Question

The SI unit of electric potential is
A.$Kg{m^2}{s^2}C$
B.$Kg{m^2}C{s^{ - 2}}$
C.$Kg{m^2}{A^{ - 1}}{s^{ - 3}}$
D.$Kgm{s^{ - 3}}{C^{ - 1}}$

Answer 1

Hint: Substitute the base units of volt by simplifying the SI units of other quantities in it by using the definition of potential, into their base units.
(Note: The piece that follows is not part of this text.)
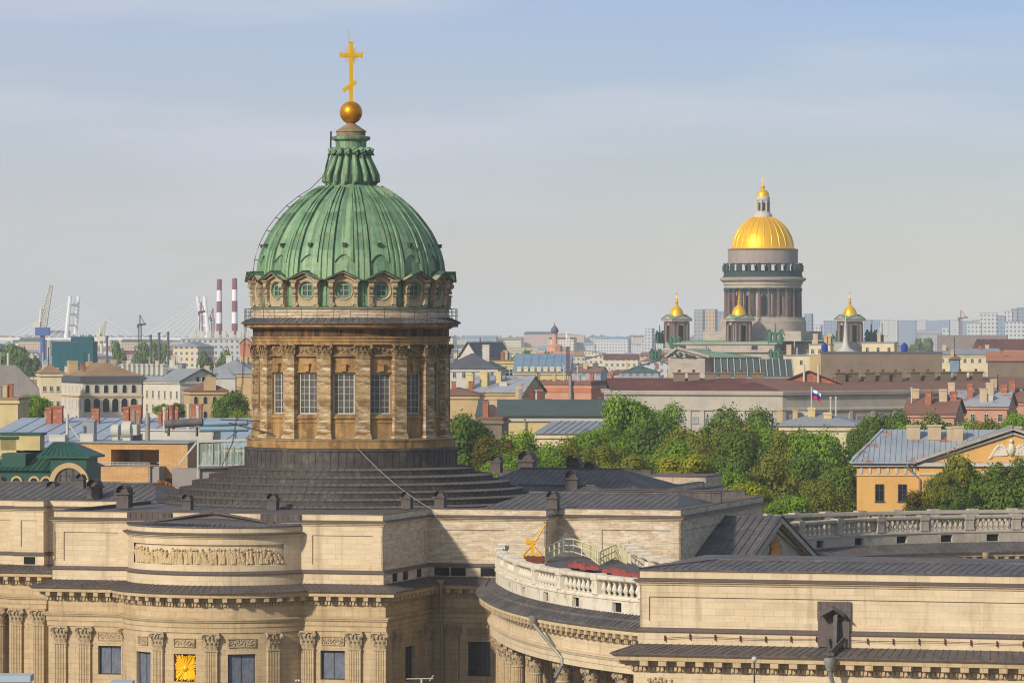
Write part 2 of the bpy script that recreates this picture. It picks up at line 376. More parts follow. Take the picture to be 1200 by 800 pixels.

For example converting newton into base units of force.

Complete answer:
The electric potential is defined as the amount of work needed to shift a unit charge from a point A to a point B. It is denoted by $V$, and its SI unit is volt.

Shifting the charge from point A to B.

Formula of electric potential $V$ is,
$V = kq/r$; …………………..(equation 1)
Where,
$k = $ coulomb constant; and its value is $9 \times {10^9}N{m^2}{C^{ - 2}}$ .
$q = $ charge; its SI unit is coulomb and it is denoted by $C$ .
$r = $distance; its SI unit is meter and it is denoted by $m$ .
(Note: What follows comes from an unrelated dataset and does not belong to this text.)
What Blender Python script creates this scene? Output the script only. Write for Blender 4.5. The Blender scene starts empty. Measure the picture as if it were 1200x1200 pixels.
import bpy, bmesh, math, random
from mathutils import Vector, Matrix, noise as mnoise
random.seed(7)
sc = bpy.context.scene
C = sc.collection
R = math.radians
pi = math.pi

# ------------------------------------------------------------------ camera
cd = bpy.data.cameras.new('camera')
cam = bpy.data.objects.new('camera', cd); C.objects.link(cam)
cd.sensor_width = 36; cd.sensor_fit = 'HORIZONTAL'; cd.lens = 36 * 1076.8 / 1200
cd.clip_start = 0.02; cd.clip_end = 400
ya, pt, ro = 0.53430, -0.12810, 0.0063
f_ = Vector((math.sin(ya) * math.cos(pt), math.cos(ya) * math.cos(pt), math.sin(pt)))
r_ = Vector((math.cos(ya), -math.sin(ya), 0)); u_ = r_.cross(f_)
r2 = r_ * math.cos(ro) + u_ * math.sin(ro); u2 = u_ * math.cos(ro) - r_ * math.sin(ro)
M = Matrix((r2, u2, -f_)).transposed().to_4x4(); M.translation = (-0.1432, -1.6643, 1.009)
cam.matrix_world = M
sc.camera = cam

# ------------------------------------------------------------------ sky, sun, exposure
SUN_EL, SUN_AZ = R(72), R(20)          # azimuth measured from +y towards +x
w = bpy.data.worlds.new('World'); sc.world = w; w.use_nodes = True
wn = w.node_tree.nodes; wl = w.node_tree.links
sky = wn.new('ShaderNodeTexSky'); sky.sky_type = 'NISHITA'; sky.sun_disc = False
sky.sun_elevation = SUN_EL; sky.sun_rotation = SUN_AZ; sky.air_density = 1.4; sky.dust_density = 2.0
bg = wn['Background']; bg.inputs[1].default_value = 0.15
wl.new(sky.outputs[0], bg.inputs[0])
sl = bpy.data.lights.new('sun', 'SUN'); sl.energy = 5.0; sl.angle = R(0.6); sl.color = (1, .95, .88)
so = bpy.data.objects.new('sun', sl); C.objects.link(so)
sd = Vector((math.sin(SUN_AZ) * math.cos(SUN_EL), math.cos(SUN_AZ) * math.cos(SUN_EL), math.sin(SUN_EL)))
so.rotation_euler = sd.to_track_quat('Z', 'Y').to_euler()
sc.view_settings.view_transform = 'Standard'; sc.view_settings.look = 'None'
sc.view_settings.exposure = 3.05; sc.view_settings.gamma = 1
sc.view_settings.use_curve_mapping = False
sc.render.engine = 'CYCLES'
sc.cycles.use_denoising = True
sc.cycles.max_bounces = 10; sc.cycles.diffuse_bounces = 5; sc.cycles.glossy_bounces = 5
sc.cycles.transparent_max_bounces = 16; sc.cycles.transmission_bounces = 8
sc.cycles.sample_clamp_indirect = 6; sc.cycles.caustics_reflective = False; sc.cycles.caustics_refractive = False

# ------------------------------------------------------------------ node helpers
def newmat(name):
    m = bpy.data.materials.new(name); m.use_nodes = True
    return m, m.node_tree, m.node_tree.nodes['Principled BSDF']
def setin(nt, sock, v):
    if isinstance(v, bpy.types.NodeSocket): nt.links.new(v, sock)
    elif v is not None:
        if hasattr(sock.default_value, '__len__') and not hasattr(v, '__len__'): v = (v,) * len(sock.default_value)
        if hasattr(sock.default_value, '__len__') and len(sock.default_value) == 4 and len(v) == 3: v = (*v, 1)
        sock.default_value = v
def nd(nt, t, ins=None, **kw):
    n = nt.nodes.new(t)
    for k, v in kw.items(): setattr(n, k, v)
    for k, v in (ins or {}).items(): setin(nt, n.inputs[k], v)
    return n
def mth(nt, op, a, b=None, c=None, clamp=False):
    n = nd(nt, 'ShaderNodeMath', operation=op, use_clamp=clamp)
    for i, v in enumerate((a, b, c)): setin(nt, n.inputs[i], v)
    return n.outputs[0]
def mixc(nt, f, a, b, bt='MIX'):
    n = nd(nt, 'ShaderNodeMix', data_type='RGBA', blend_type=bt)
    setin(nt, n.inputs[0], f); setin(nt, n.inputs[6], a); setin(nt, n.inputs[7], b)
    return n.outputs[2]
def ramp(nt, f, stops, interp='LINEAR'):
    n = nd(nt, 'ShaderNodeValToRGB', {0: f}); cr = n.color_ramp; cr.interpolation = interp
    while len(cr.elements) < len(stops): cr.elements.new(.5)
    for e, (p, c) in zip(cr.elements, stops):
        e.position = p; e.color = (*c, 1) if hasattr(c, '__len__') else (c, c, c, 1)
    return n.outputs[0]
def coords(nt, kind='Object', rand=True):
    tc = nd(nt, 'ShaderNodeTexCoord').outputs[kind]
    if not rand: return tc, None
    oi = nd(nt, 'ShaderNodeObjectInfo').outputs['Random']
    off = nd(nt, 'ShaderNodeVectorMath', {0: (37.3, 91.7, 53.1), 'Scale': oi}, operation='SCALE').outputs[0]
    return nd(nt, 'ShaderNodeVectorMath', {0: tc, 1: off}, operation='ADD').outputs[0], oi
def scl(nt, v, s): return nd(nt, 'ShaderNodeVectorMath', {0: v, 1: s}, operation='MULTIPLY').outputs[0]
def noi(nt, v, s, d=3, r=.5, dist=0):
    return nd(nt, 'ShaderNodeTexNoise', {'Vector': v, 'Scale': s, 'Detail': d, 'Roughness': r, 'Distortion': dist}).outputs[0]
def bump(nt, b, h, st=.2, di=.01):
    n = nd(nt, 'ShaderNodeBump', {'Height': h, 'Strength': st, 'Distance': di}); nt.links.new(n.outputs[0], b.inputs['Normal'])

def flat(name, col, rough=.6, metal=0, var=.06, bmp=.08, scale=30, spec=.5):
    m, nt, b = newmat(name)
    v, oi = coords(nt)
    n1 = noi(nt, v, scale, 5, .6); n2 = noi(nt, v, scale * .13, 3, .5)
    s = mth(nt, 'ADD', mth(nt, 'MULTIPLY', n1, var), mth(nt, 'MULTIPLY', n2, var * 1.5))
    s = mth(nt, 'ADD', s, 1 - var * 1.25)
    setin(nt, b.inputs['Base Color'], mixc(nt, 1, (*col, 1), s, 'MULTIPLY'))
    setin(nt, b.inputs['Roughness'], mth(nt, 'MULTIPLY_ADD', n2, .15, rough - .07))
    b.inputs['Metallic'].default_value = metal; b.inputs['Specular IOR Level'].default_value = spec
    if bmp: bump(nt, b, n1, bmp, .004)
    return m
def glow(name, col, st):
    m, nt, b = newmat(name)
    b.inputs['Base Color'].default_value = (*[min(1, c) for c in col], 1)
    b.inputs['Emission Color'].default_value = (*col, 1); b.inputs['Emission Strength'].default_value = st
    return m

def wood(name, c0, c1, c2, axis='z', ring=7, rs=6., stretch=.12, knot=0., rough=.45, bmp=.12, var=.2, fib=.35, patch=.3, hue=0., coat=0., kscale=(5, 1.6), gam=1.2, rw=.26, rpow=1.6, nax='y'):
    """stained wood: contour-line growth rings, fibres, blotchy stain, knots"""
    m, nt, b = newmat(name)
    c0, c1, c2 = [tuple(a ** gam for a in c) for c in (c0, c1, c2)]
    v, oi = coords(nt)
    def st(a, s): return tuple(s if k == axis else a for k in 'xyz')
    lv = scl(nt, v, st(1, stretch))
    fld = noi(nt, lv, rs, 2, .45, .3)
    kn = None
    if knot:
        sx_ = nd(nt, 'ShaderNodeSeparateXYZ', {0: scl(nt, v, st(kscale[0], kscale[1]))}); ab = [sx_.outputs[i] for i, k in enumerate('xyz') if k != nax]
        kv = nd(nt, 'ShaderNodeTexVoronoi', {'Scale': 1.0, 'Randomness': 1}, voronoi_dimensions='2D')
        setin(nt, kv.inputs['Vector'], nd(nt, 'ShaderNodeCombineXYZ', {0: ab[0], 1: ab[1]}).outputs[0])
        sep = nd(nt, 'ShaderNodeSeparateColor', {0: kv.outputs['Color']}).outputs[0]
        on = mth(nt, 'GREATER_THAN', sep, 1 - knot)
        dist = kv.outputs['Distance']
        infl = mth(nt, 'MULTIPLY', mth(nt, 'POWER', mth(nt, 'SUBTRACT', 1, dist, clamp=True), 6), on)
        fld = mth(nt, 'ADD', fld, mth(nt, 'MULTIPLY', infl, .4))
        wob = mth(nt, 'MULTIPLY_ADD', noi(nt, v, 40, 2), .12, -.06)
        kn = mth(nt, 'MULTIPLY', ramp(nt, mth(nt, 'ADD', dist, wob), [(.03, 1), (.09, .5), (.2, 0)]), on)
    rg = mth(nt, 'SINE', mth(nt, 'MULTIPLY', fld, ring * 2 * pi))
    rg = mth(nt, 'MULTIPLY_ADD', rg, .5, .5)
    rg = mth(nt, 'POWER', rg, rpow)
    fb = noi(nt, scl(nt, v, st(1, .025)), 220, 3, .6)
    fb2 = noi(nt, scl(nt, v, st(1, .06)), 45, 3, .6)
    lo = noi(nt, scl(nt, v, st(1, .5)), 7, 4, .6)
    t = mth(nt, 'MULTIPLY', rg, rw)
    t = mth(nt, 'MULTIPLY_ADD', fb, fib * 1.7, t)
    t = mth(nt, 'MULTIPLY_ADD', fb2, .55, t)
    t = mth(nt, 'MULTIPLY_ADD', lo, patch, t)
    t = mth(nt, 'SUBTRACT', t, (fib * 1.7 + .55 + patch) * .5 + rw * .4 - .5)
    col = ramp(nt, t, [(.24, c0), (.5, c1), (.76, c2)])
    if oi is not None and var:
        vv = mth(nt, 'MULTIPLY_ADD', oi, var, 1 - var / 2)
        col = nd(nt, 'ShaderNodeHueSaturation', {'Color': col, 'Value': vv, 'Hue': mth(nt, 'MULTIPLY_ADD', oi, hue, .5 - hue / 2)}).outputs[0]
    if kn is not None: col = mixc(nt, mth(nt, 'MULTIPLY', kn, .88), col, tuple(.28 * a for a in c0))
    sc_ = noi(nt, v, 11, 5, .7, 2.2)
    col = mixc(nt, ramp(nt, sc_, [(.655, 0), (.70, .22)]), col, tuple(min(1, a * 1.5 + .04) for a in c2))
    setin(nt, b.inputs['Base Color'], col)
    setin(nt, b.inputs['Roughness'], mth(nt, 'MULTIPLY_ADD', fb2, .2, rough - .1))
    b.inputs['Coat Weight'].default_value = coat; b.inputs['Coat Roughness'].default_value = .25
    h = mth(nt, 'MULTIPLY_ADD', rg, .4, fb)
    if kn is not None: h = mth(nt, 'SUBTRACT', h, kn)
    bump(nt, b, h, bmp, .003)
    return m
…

Now, by applying all the above SI units to equation 1 we get,
$V = N{m^2}{C^{ - 2}} \times C{m^{ - 1}}$
By adding powers of $m$ and $C$ in above equation we get,
$V = Nm{C^{ - 1}}$; ……………………...(equation 2)
Now, we know that newton denoted as $N$ is the SI unit of force. And formula of force is;
 $F = ma$; …………………...(equation 3)
Where, $F = $ force; its SI unit is newton and it is denoted by $N$,
$m = $ mass; its SI unit is kilogram and it is denote by $Kg$,
$a = $ acceleration; its SI unit is meter per second square and it is denoted as $m{s^{ - 2}}$.
Now, by applying all the above SI units to equation 3 we get,
$N = Kgm{s^{ - 2}}$; ………………….. (equation 4)
Now, by substituting equation 4 in equation 2 we get,
$V = Kgm{s^{ - 2}} \times m{C^{ - 1}}$
By adding powers of $m$ we get,
$V = Kg{m^2}{s^{ - 2}}{C^{ - 1}}$; ………………..(equation 5)
Since we know that formula of electric current is
 $I = q/t$ ; ………………….(equation 6)
Where,
$I$ is electric current and denoted by $A$ , $q$ is charge denoted by $C$, and $t$ is time denoted by $s$.
By applying all the above SI units to equation 6 we get,
$A = C{s^{ - 1}}$
By converting the equation with respect to $C$ we get,
$C = As$ …………………..(equation7)
Now, by substituting equation 7 in equation 5 we get,
$V = Kg{m^2}{s^{ - 2}}{(As)^{ - 1}}$ ;
By solving powers of $s$ we get,
$V = Kg{m^2}{A^{ - 1}}{s^{ - 3}}$; ……………...(equation 8)
Since we have simplify all the units to simpler units, we get our final answer as
c. $V = Kg{m^2}{A^{ - 1}}{s^{ - 3}}$;

Hence, the correct option is (C).

Note: In such questions try simplifying the SI units into simpler base units, until you get one of the given options. To avoid confusion, always try to solve powers before going to the next step.